#### Task objective
Copy every line from the data below in which the string "Blender" can be found.

#### Records supplied
▬▬▬▬▬▬
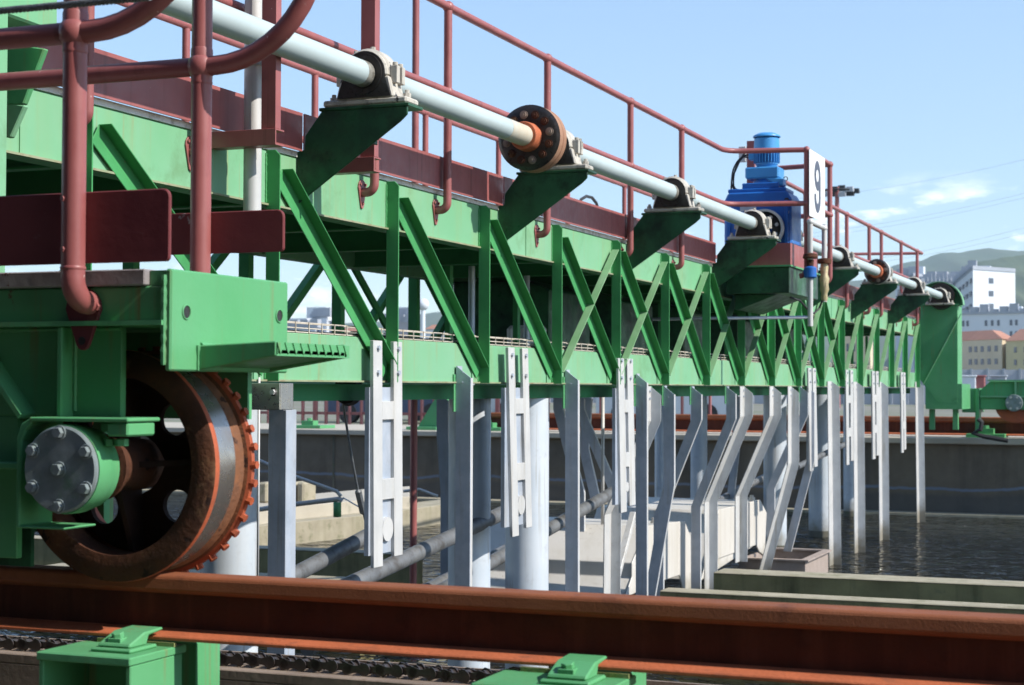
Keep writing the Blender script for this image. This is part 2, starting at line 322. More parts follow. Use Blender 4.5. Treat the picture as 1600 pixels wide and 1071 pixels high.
▬▬▬▬▬▬
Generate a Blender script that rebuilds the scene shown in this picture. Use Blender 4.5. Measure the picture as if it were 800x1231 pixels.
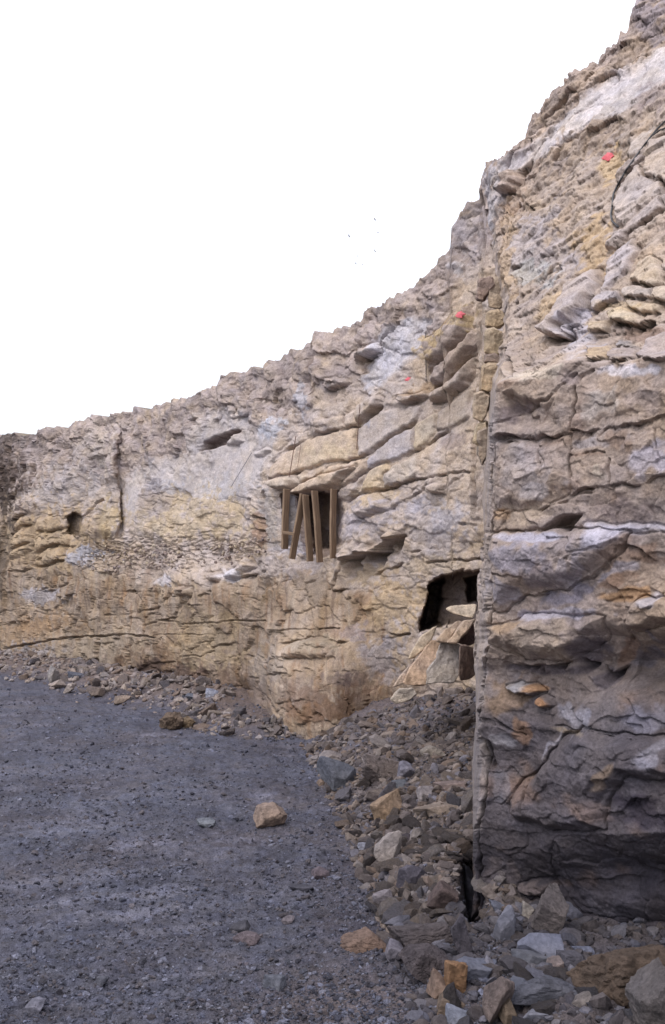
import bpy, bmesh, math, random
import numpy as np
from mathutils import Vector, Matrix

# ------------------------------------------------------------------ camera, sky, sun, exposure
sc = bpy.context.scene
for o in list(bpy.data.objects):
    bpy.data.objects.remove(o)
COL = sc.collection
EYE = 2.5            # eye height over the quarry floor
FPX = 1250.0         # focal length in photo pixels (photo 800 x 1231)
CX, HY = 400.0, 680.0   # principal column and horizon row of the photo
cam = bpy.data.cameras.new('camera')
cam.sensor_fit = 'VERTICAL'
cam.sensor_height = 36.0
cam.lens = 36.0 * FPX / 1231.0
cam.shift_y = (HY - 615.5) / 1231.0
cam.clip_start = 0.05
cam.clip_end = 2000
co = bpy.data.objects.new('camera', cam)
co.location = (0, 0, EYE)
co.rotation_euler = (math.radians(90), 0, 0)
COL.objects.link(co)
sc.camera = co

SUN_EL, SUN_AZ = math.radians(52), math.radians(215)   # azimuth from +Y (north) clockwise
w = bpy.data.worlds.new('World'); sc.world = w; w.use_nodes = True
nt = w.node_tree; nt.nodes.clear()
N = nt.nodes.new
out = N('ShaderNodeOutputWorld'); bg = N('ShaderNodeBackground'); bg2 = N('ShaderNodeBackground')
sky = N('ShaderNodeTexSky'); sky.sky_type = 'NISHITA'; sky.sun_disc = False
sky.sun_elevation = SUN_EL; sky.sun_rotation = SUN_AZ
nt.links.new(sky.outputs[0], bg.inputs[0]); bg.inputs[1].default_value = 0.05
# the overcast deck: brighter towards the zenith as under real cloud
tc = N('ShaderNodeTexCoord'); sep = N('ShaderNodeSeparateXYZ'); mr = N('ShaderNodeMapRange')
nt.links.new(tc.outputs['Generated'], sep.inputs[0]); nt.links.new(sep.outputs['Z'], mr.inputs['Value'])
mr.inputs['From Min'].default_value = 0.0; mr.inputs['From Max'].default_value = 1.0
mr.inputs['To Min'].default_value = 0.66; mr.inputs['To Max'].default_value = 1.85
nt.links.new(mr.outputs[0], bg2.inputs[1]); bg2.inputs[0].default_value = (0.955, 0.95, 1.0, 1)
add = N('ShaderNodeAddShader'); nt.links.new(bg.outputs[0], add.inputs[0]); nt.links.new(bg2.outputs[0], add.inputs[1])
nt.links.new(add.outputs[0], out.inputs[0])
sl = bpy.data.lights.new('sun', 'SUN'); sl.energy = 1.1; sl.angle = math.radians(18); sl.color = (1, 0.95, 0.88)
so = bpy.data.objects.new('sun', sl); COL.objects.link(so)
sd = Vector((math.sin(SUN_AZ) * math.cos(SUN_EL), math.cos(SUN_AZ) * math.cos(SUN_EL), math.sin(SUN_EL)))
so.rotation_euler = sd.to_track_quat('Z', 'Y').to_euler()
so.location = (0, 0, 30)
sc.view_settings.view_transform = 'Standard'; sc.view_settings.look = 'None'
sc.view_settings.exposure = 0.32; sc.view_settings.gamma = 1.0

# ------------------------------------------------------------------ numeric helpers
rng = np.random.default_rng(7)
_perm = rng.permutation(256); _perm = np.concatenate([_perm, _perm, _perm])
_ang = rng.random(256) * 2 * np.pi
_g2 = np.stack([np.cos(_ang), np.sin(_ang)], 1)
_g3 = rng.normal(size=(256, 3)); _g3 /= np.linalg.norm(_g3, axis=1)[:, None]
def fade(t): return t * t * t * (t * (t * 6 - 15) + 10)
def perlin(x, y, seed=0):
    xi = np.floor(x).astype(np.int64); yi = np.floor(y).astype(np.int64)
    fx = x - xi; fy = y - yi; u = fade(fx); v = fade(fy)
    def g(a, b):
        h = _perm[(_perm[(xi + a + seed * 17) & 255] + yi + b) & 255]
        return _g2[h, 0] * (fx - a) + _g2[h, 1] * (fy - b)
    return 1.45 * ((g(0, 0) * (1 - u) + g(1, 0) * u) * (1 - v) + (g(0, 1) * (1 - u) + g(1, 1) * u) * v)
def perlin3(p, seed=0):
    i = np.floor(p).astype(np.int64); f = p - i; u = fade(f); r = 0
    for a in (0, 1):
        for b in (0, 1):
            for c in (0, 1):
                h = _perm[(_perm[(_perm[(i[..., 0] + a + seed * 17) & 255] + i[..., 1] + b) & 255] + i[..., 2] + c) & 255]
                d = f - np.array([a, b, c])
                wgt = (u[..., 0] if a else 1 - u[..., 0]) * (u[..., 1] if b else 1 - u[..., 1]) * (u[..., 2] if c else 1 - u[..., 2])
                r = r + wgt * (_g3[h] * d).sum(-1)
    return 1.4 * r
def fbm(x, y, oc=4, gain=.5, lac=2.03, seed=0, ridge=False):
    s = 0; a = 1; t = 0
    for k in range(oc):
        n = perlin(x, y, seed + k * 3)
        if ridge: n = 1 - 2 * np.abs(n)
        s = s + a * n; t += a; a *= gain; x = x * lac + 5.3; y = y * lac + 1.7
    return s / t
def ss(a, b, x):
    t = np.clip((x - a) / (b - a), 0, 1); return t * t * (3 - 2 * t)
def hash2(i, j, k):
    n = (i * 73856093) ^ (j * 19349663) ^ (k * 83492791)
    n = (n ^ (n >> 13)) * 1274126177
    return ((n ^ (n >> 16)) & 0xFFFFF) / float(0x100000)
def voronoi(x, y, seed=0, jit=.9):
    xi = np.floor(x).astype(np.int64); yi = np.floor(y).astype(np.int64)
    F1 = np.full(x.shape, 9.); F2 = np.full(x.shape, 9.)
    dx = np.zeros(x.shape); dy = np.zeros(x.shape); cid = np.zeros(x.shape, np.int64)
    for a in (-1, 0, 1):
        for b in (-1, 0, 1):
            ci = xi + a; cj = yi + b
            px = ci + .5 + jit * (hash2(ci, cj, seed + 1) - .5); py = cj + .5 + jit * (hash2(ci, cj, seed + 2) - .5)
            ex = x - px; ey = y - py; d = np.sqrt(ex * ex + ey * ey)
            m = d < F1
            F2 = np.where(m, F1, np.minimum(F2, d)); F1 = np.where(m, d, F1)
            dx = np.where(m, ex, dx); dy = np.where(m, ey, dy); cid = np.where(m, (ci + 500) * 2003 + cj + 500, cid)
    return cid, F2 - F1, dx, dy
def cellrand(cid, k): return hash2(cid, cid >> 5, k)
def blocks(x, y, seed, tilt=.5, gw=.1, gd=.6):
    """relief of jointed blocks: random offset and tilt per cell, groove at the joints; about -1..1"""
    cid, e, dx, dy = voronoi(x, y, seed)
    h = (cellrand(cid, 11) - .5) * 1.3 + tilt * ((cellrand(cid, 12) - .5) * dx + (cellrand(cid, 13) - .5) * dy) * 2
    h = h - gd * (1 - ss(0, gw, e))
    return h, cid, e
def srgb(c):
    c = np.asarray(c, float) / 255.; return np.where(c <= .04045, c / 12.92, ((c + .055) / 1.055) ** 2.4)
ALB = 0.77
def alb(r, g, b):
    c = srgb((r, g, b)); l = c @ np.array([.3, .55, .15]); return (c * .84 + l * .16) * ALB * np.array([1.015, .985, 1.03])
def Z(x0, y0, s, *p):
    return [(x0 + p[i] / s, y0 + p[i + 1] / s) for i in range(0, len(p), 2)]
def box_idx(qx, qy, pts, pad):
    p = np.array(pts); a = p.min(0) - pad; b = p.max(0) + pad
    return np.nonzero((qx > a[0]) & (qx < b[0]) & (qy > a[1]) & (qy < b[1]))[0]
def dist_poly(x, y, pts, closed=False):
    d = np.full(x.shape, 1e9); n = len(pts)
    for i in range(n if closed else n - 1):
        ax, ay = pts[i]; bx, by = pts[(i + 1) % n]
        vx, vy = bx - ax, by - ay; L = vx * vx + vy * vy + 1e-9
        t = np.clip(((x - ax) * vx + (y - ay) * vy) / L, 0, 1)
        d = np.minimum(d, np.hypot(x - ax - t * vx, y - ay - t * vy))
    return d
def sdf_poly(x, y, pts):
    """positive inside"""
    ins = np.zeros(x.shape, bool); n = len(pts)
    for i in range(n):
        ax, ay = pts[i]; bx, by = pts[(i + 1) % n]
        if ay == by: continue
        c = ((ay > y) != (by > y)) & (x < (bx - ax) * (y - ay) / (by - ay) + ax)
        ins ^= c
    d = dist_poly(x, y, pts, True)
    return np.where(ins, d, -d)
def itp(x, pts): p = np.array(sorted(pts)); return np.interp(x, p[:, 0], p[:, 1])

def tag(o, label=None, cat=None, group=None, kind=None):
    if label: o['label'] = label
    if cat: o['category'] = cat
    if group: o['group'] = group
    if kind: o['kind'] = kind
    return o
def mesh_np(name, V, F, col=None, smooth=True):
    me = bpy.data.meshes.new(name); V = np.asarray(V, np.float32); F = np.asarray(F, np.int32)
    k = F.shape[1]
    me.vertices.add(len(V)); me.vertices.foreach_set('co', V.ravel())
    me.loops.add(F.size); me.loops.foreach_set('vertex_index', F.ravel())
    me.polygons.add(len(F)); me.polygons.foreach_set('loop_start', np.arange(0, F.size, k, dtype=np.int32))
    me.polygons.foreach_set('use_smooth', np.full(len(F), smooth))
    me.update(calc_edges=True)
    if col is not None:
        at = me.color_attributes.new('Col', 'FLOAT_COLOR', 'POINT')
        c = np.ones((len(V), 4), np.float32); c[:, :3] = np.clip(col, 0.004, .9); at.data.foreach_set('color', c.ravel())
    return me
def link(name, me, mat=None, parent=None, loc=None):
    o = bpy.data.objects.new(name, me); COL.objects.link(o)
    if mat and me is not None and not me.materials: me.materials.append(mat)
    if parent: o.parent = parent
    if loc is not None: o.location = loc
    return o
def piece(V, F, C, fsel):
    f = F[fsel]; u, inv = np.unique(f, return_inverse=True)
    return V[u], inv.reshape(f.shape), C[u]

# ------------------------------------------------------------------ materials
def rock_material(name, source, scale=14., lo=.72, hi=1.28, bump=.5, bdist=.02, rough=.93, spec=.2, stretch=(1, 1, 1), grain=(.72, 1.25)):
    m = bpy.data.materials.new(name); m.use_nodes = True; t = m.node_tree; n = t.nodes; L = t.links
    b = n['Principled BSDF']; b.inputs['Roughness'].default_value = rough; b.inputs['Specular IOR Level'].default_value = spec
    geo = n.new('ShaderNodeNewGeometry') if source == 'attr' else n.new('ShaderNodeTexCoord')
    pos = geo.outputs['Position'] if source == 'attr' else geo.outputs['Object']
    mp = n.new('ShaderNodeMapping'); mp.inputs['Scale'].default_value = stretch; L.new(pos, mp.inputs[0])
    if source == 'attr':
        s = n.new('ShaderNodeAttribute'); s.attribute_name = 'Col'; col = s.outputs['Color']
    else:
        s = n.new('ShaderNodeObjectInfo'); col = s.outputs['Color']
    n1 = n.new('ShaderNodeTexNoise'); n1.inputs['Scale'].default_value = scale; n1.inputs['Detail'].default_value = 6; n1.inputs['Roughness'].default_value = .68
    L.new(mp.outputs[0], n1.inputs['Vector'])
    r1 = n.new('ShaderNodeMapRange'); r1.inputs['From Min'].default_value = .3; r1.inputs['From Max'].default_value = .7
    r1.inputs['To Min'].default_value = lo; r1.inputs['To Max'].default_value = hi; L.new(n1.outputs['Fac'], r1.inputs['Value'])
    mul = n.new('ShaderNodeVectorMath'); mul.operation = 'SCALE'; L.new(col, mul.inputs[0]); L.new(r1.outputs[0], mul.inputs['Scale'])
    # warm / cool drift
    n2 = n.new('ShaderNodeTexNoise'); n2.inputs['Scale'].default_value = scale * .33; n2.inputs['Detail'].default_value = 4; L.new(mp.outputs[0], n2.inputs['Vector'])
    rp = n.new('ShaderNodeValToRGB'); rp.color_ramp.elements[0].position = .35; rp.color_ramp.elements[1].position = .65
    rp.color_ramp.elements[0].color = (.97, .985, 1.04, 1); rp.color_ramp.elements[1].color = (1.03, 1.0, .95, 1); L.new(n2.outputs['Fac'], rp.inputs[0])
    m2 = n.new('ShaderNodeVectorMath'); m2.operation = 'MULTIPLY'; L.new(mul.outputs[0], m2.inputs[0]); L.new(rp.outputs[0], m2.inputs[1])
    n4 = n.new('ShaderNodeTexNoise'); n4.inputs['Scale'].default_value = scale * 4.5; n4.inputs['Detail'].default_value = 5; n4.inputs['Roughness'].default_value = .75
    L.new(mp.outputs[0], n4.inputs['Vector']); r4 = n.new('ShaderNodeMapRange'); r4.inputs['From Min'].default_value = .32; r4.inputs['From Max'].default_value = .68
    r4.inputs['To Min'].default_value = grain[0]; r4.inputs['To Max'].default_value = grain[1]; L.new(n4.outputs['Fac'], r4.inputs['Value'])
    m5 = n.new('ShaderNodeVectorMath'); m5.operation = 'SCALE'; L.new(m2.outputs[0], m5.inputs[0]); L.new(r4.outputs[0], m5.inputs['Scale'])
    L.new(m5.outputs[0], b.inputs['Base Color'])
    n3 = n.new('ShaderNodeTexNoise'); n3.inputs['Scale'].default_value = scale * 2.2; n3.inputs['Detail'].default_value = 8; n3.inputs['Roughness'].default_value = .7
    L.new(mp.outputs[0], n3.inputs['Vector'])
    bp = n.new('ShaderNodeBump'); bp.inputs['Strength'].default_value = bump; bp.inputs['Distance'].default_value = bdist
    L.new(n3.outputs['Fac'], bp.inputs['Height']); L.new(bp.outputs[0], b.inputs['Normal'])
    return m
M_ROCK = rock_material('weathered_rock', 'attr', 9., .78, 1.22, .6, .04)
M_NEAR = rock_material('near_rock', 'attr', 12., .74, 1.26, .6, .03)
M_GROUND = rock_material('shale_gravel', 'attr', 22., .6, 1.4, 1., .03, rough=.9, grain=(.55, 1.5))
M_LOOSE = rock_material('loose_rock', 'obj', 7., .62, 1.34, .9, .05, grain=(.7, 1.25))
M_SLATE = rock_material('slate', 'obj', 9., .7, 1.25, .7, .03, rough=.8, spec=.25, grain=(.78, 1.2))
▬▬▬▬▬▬
#### Output for this task
Keep writing the Blender script for this image. This is part 2, starting at line 322. More parts follow. Use Blender 4.5. Treat the picture as 1600 pixels wide and 1071 pixels high.
Generate a Blender script that rebuilds the scene shown in this picture. Use Blender 4.5. Measure the picture as if it were 800x1231 pixels.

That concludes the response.